The question is what sort of changes, if any, will the House make in the bill. If they move it too far toward where Herbert wants, it could make the bill unapalatable--to the Senate and the House itself (which both have plenty of politicians seeking cover). And I still don't believe the Democrats will allow the bill to die.
3 Comments:
Herbert's article attacks the bill from the center-left. (If what he says is correct, then the bill will hurt middle class union workers, who are the Democratic Party's core consitutuency on the center-left.) I think the bill could be adjusted in Herbert's direction without losing many votes, although at this point losing even one would doom it.

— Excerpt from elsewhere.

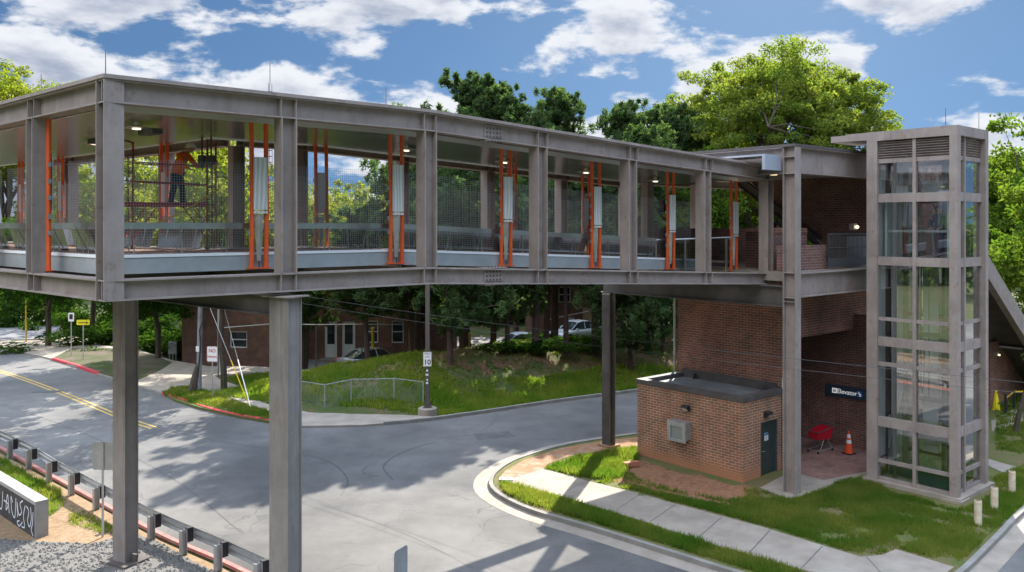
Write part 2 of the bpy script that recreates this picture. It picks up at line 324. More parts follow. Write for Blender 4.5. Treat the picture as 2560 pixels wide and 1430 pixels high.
MULCH=groundmat('pine straw',[(.17,.085,.055),(.23,.13,.085),(.09,.05,.03),(.07,.09,.02)],[3,9,.7],.95,.7,12,None,(.42,.62))
TAN=groundmat('tan soil',[(.26,.17,.10),(.2,.125,.07),(.3,.22,.14)],[.9,7],.95,.5,18)
GRAVEL=groundmat('gravel bed',[(.15,.145,.135),(.08,.077,.073),(.22,.21,.2)],[22,45],.95,1.0,35)
GRV=mat('gravel stone',(.2,.193,.18),.9,0,(.1,.095,.09),9)
DUCT=groundmat('orange stained concrete',[(.34,.2,.115),(.36,.27,.19),(.3,.14,.07)],[.8,2.5],.9,.2,40)
BLADE=leafmat('grass blades',(.075,.15,.02),(.19,.21,.05),.45,.55,1.8)
# ============================================================ GROUND
def sm(x,a,b):
    t=min(1,max(0,(x-a)/(b-a))); return t*t*(3-2*t)
KP=[(-60,70),(-30,56)]+[G2(*p) for p in ((405,985),(500,1022),(600,1043),(683,1057),(760,1066),(900,1064),(1050,1052),(1200,1032),(1400,1002),(1590,977))]+[(14,51.5),(30,60),(60,78),(120,110)]
kx=[p[0] for p in KP]; ky=[p[1] for p in KP]
def yk(x): return float(np.interp(x,kx,ky))
def hz(x,y):
    d=y-yk(x); 
    if d<=0: return -.03
    lot=-.75*sm(y,52,58)*sm(x,-30,-23)
    crest=(2.0+.8*sm(x,4,16))*sm(d,1.2,8+2*sm(x,-4,2))*sm(x,-17.5,-5)
    k_=3.5*sm(x,-4,2); back=sm(d,8.3+k_,12.5+k_*1.2)*(1-sm(x,8,14))
    bump=.09*math.sin(x*1.3+y*.7)*math.sin(y*1.1)*sm(d,2,5)*sm(x,-16,-10)
    far=3.0*sm(y,95,200)
    return -.03+lot+crest*(1-back)+bump+far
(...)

This article gives a good critique from a solidly liberal/progressive perspective. To him, this "authoritarian liberal" bill "solv[es] the problem of the uninsured by using the coercive power of the federal government to force citizens to buy inadequate private insurance sold by oligopolies with their profits subsidized by taxpayer dollars." Which will be a correct description, if the fine for not buying insurance is put back to a huge figure ($5K, say). In that case, the insurance companies will actually profit, since their losses due to insuring those with "preexisting conditions" will be more than offset when all the healthy twenty-somethings and thirty-somethings are compelled to pay artificially high rates for insurance they don't want.
But if the fine stays at the current figure of $700, the young and healthy will choose the fine instead of insurance, and the insurance companies will go bankrupt -- or Congress will revise the bill. I think that Obama assumes the bill will be revisable. But I think he's wrong. In January 2011 there will be between 45 and 55 Republican Senators who will advocate outright repeal of the bill, not fixing it.
45 to 55 Republican Senators in 2011? 45 seems optimistic, so I don't know what to call 55.
You're right; my math was bad. Hopefully it will be better in 2010.